Конечно, было бы совсем наивным предполагать, что это может случиться само собой, что молодые, нащупывающие свои способы взаимодействия с миром земным и небесным,  вдруг завтра ни с того ни с сего кинутся читать серьёзные книги и журналы, как делало это уходящее поколение.  Повторений не будет. И вместе с тем, слово как исходный элемент осмысления жизни, как зачаток любого искусства всегда влияло и будет влиять на жизнь. Важно лишь найти те болевые точки, на которые отзывается современное общество, которые искрят при замыкании и вынуждают думать, искать, отстаивать каждого свою позицию.
 
Нельзя родить живую литературу, преследуя конкретную цель сделать из неё властительницу дум. Но можно и нужно жить и писать  с оголёнными нервами, не красуясь ни перед людьми, ни перед Богом. Народ удивительно способен улавливать  в искусстве то, что является общим для всех и что ничем не приукрашено. А это, с какой стороны ни заходи, есть разговор не о политике, не об экономике, не о любви и семье даже, а прежде всего о смысле жизни, который ищет каждый живущий и часто не находит.
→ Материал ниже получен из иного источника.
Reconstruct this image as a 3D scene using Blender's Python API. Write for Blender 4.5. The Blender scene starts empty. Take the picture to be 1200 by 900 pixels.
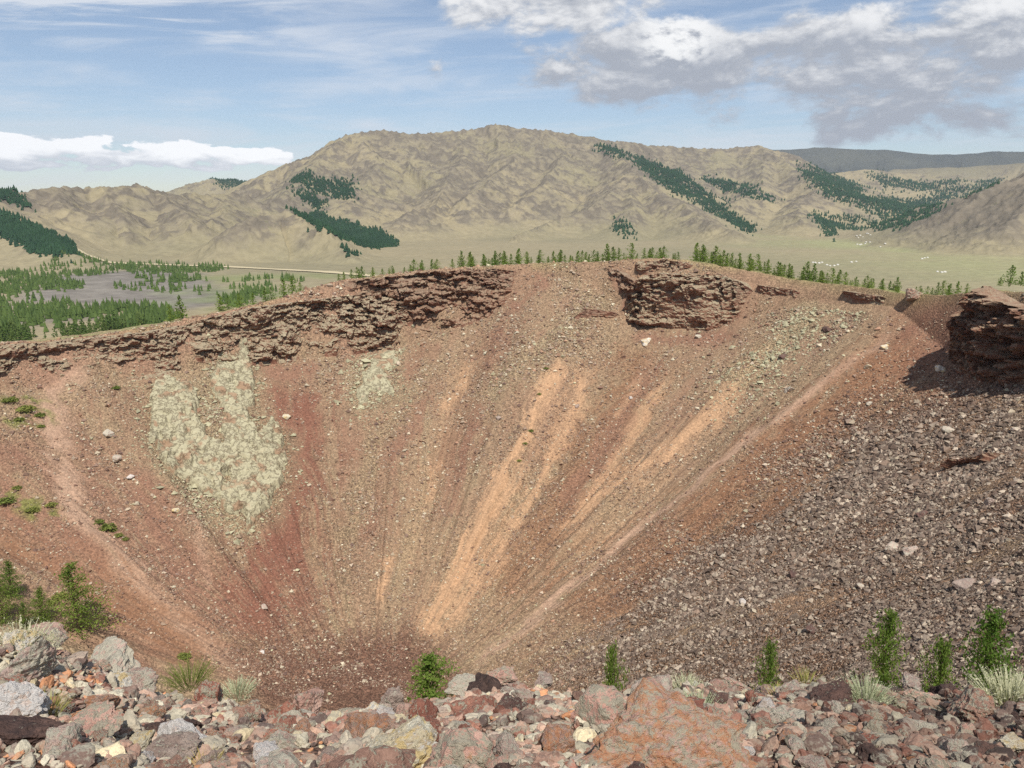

Остаётся только мечтать, что когда-нибудь именно такая точка отсчёта нашего существования будет озвучена и как позиция высшей власти, полагающей, видимо, что о подобном дозволено говорить лишь религии.  Без подобной «отмашки»  сверху судьба честных литераторов  никогда не станет благополучной.   Однако как знать, не к лучшему ли это?